## WHAT IS ASKED
Pick out all lines in the listing holding the string "from" and copy them.

## COLLECTED DATA
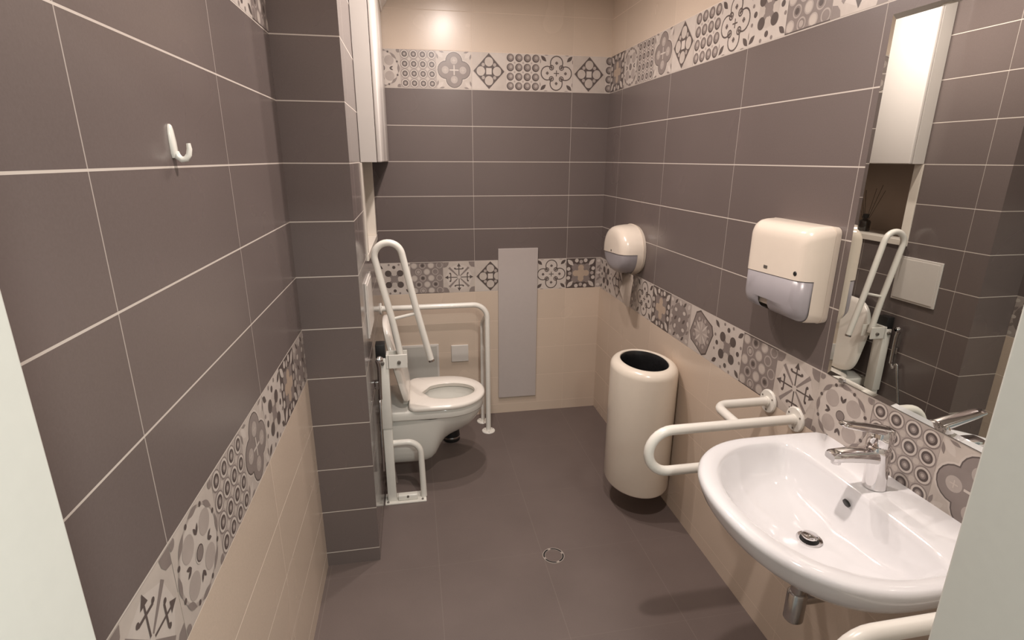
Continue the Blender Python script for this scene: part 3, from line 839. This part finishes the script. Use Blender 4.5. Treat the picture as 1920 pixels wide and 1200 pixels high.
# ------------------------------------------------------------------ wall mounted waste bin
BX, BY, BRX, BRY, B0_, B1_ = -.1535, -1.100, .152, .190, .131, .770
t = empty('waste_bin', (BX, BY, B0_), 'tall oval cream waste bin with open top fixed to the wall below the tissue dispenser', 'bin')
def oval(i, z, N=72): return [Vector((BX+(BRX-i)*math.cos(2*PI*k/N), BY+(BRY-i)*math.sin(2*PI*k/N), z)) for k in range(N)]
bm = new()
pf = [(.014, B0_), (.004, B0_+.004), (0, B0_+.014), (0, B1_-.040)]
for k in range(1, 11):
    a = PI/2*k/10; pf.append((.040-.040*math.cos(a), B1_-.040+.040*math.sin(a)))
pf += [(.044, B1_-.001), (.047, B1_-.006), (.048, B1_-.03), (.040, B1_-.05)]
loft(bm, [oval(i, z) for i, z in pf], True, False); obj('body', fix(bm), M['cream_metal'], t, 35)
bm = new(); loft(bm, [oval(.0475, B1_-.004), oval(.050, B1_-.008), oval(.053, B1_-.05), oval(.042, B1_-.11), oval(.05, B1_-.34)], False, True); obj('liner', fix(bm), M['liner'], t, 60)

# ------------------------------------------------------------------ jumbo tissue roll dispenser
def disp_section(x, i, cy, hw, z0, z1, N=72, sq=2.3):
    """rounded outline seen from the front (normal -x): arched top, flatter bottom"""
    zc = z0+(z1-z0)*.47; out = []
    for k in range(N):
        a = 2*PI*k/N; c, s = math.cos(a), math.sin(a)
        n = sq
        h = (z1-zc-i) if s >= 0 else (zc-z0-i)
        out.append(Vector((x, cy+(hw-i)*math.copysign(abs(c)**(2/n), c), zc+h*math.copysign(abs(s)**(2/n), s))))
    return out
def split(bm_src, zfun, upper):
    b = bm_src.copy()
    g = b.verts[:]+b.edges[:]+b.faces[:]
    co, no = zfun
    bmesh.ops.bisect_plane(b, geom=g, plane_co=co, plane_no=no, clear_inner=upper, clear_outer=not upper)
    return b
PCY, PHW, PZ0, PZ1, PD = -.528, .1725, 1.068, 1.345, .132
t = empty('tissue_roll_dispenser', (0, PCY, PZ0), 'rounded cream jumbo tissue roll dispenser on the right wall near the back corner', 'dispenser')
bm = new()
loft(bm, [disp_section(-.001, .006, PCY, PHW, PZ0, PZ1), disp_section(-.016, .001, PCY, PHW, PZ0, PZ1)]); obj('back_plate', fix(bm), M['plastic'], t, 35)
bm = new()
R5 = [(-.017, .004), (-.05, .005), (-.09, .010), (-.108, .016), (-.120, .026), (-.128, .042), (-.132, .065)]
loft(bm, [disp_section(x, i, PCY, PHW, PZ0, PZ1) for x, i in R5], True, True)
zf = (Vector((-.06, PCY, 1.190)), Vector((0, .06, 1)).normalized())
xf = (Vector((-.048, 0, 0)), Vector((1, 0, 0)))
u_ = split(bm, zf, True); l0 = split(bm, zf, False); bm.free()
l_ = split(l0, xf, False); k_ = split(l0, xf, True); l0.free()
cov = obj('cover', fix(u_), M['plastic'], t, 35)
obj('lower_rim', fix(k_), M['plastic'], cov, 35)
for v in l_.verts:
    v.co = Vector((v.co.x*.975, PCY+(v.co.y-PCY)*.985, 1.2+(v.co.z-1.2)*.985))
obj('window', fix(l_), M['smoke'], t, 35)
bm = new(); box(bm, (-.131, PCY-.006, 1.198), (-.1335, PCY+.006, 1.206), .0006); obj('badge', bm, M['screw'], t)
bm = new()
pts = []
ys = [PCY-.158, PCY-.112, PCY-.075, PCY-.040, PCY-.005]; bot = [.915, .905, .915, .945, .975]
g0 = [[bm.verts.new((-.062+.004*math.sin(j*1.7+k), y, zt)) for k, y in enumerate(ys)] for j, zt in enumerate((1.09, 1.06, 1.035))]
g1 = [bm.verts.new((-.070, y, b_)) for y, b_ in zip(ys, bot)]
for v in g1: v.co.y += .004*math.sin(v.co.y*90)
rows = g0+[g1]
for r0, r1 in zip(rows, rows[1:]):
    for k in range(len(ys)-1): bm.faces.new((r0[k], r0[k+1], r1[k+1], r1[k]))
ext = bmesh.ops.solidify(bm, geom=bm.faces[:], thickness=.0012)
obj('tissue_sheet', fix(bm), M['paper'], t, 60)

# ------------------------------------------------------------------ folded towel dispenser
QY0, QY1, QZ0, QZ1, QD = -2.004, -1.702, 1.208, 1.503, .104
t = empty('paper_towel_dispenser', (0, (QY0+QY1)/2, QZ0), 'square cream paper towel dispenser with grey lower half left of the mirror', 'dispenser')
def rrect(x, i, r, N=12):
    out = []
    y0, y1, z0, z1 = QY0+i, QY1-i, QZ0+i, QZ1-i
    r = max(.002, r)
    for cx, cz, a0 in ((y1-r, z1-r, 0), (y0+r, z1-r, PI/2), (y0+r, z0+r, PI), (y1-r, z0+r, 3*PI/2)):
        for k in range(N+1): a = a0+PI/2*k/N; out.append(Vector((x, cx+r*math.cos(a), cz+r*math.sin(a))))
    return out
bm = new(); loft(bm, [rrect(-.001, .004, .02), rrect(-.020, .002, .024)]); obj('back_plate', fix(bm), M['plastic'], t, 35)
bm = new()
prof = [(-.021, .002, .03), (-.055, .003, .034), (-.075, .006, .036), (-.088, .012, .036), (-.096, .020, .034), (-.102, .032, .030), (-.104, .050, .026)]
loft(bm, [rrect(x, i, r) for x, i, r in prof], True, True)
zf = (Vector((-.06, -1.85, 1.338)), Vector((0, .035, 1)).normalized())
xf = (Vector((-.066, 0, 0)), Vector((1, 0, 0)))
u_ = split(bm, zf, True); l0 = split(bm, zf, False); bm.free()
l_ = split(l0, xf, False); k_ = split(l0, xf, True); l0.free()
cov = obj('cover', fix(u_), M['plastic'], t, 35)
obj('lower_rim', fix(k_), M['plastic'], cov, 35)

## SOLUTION
Continue the Blender Python script for this scene: part 3, from line 839. This part finishes the script. Use Blender 4.5. Treat the picture as 1920 pixels wide and 1200 pixels high.
    """rounded outline seen from the front (normal -x): arched top, flatter bottom"""